Tonga acknowledges Fiji Met at PEJN conference

Director NEMO Leveni Aho speaking at the PEJN conference. Picture: LICE MOVONO

NADI weather office became the main source of weather information for the people of Tonga at the height of Tropical Cyclone Gita.
Speaking at the Pacific Environmental Journalists Network (PEJN) conference in Nuku’alofa, Tonga, Leveni ‘Aho said the country depended on its neighbours during the worst cyclone to hit the island kingdom.
Mr ‘Aho, the director of Tonga’s National Emergency Management Organisation, said the cyclone destabilised much of the country’s infrastructure.
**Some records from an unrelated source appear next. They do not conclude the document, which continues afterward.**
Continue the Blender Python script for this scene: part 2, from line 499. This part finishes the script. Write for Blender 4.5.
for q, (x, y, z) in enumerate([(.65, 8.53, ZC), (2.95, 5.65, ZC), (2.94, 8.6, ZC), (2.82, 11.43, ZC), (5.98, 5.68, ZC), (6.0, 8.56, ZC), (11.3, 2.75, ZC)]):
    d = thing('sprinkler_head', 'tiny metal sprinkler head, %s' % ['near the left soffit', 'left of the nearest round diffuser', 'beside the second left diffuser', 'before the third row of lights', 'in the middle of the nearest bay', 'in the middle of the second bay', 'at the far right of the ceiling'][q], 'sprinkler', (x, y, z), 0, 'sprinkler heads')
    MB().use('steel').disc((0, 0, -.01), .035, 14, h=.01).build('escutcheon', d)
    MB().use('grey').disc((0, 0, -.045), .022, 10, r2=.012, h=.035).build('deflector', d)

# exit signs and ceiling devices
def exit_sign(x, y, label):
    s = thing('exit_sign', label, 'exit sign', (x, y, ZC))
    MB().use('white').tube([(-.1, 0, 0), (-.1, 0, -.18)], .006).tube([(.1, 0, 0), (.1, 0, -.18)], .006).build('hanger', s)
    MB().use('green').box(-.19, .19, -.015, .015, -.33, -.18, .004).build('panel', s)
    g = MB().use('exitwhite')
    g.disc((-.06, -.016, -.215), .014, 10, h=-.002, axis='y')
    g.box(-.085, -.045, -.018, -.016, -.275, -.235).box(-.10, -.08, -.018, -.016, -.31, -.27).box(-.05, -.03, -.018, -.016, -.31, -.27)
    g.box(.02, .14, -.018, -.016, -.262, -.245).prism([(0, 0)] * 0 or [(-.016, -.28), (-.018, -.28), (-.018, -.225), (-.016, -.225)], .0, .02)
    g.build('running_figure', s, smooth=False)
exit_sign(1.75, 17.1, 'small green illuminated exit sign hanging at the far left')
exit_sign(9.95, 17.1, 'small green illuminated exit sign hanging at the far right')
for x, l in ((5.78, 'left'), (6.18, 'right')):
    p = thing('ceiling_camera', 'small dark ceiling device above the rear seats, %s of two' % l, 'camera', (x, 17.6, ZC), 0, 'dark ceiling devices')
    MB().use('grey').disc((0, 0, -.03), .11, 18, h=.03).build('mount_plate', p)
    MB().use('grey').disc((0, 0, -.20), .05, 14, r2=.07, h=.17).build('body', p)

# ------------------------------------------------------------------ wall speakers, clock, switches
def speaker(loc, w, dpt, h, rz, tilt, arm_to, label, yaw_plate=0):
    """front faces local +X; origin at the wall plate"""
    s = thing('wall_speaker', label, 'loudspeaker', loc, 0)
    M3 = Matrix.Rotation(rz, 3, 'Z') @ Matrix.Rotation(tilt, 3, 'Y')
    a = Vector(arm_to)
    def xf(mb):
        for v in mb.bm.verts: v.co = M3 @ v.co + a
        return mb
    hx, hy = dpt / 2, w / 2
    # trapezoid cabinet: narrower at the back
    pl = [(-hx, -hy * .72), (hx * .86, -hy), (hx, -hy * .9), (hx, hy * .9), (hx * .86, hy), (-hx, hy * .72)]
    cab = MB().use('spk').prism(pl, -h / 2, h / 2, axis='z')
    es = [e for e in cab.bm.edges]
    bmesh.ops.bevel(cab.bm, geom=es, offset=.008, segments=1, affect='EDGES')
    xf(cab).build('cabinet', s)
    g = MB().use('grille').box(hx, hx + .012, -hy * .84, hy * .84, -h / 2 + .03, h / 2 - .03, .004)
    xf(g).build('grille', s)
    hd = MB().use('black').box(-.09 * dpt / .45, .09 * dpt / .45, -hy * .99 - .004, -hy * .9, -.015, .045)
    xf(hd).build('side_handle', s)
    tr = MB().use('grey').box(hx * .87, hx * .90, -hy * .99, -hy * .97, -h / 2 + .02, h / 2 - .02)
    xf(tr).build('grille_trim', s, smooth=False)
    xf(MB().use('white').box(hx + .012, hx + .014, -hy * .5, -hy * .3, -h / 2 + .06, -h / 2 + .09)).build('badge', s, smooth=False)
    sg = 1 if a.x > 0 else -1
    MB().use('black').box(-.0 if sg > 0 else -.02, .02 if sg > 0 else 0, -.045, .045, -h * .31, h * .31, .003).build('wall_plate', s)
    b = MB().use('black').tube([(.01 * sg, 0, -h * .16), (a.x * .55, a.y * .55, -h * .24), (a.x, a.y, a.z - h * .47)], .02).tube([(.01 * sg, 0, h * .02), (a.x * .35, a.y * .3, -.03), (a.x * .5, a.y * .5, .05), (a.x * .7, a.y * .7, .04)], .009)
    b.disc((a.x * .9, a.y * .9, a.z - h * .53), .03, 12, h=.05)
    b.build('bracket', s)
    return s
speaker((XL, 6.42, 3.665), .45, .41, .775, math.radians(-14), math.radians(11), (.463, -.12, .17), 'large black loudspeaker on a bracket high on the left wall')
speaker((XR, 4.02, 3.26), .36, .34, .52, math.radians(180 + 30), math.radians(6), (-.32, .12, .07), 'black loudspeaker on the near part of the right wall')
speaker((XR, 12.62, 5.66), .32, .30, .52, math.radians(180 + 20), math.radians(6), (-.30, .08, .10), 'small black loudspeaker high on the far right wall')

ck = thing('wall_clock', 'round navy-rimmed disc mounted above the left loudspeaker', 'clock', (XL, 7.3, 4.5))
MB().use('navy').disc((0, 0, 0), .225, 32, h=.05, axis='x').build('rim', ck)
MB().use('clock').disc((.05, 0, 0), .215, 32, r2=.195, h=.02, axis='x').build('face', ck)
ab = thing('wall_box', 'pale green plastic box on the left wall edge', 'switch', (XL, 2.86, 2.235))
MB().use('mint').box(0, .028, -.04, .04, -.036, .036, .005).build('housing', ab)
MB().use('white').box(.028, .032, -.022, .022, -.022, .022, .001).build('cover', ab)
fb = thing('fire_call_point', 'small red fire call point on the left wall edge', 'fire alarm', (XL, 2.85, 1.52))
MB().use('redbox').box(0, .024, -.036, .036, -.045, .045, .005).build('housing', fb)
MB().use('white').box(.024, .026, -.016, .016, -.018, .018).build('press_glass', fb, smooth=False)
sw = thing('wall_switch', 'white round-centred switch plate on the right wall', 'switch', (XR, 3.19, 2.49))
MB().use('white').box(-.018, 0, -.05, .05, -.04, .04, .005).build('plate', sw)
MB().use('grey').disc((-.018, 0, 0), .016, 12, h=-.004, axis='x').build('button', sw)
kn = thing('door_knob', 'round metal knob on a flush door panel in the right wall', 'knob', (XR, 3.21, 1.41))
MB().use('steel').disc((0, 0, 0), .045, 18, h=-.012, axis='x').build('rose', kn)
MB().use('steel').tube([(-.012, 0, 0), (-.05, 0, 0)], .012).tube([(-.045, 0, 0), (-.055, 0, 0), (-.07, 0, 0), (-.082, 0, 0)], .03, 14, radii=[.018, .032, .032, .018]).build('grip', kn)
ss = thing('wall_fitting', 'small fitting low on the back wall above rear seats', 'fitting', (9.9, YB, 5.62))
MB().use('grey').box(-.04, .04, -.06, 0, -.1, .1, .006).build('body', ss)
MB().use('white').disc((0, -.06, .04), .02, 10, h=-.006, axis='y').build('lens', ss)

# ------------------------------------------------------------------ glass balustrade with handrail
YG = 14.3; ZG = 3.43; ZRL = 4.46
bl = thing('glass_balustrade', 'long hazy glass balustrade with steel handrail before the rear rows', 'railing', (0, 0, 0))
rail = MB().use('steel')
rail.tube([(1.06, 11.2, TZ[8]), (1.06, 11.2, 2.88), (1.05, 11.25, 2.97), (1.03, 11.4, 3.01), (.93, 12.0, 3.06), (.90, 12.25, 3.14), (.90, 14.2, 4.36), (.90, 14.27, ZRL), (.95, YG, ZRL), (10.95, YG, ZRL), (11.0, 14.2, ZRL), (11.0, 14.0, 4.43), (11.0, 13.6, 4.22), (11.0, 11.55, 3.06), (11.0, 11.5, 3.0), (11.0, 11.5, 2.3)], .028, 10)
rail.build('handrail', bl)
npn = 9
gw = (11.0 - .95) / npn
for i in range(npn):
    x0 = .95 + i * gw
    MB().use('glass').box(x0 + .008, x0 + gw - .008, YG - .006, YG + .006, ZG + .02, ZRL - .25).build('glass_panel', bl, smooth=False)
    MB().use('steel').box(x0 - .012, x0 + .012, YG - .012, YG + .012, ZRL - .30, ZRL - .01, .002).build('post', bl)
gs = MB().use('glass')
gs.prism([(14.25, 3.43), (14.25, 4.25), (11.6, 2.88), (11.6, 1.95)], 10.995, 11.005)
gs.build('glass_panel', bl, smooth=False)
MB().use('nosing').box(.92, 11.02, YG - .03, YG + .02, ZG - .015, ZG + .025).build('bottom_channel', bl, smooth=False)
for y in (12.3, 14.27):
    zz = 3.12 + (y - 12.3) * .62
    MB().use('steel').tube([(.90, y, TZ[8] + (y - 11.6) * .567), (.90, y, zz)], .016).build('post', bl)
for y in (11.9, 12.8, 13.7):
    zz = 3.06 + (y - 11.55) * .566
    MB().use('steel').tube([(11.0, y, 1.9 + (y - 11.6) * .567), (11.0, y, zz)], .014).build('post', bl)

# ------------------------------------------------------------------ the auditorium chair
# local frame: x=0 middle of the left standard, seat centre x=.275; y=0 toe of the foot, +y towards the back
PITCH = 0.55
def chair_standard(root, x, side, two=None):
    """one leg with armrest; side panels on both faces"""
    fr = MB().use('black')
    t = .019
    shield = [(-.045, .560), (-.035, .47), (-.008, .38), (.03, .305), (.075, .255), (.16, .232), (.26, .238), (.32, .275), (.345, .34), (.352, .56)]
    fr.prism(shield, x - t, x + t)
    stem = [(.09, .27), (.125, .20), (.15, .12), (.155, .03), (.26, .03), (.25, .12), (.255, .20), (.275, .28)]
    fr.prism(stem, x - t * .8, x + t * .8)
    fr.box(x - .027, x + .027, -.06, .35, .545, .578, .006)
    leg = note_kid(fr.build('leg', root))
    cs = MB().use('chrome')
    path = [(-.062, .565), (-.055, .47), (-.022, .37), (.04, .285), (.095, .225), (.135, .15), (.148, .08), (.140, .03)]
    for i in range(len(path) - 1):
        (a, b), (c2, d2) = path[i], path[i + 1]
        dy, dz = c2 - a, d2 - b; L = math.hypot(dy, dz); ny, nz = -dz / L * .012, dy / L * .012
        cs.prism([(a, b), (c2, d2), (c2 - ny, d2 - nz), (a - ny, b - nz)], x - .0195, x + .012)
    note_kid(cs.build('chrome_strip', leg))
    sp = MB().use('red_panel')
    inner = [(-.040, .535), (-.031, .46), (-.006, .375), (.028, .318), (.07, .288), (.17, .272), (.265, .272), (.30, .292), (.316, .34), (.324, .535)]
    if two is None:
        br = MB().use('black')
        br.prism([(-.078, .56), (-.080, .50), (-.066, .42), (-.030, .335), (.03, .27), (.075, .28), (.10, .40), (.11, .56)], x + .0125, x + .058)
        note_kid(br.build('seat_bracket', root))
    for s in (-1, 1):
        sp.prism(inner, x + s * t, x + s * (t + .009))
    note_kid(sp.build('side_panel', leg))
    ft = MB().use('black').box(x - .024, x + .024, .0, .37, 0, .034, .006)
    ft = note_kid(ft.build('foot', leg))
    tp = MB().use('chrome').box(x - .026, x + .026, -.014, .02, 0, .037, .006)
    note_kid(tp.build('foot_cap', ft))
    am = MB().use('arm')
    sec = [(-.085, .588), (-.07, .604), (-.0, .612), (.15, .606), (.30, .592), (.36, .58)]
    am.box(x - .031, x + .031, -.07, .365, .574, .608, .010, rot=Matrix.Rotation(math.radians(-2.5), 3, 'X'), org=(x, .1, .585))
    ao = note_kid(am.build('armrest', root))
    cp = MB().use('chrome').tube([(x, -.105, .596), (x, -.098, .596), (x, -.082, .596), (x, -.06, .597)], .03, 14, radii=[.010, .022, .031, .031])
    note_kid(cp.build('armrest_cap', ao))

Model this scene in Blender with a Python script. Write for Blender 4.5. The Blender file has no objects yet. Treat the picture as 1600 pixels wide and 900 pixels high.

“Almost every power line in Tonga was destroyed by Tropical Cyclone Gita. It was so damaging we had to ask our friends of the Nadi weather office to continue the bulletin,” Mr ‘Aho said.
“I think by that time the cyclone was, fortunately, wearing off. Fortunately, our colleagues at the Nadi office was able to continue to disseminate the information.”
The NEMO head said Tongan authorities were grateful there was no loss of life and considered it a “tremendous result” of its early warning weather bulletins.
He added the kingdom also relied on bigger neighbours Australia and New Zealand in its relief work post-TC Gita.
The PEJN conference is a precursor to the Pacific Islands News Association (PINA)-organised Pacific Media Summit 2018, which takes place on Wednesday.